Produce, la lluvia, melancolía. Cualquiera de los especialistas en contar historias que ni sucedieron nunca ni llegaron a ser leyenda, como Cunqueiro, como Borges, como Juan Perucho, contaría cómo en días de orbayo algún rey de un país inexistente o una imaginada princesa, sintieron desmayarse como una damisela posromántica su imaginación, apoyados en el alféizar de sus respectivos ventanales, con la frente pegada al cristal, escuchando el crepitar apenas audible de la lluvia.
Alternativas de sol y sombra, al paso de soplidos súbitos de un viento asmático. Nubes henchidas de agua, tras de bruñir el cielo, ennegrecidas de cenizas de estrellas.
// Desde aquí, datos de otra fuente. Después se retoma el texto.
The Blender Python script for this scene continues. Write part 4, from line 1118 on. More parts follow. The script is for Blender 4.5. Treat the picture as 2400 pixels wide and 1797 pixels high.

Discreto y callado, como era, observador como buen fotógrafo, paciente, casi invisible, él lo veía casi todo y lo contaba mediante fotografías de esa realidad que constantemente se escapa. Hablo de un amigo que se llamaba Pepe Vélez y ha muerto sin hacer ruido, como le gustaba andar por entre los más trascendentales acontecimientos como si no estuviera. Hay gente como él, insustituible por más que haya quien aseguro que no hay nadie que lo sea de verdad. Echaré de menos a Vélez dondequiera que vaya, porque ´le siempre estaba. El buen padre Dios, espero, lo habrá recibido ya. A mí, la última vez que estuve con él, no se me ocurrió que pudiera llegar a faltarnos así y no se me ocurrió despedirme más que como siempre, hasta la próxima. Ahora será ya, la próxima, del otro lado del espejo. Hoy le dedico un abrazo y una oración.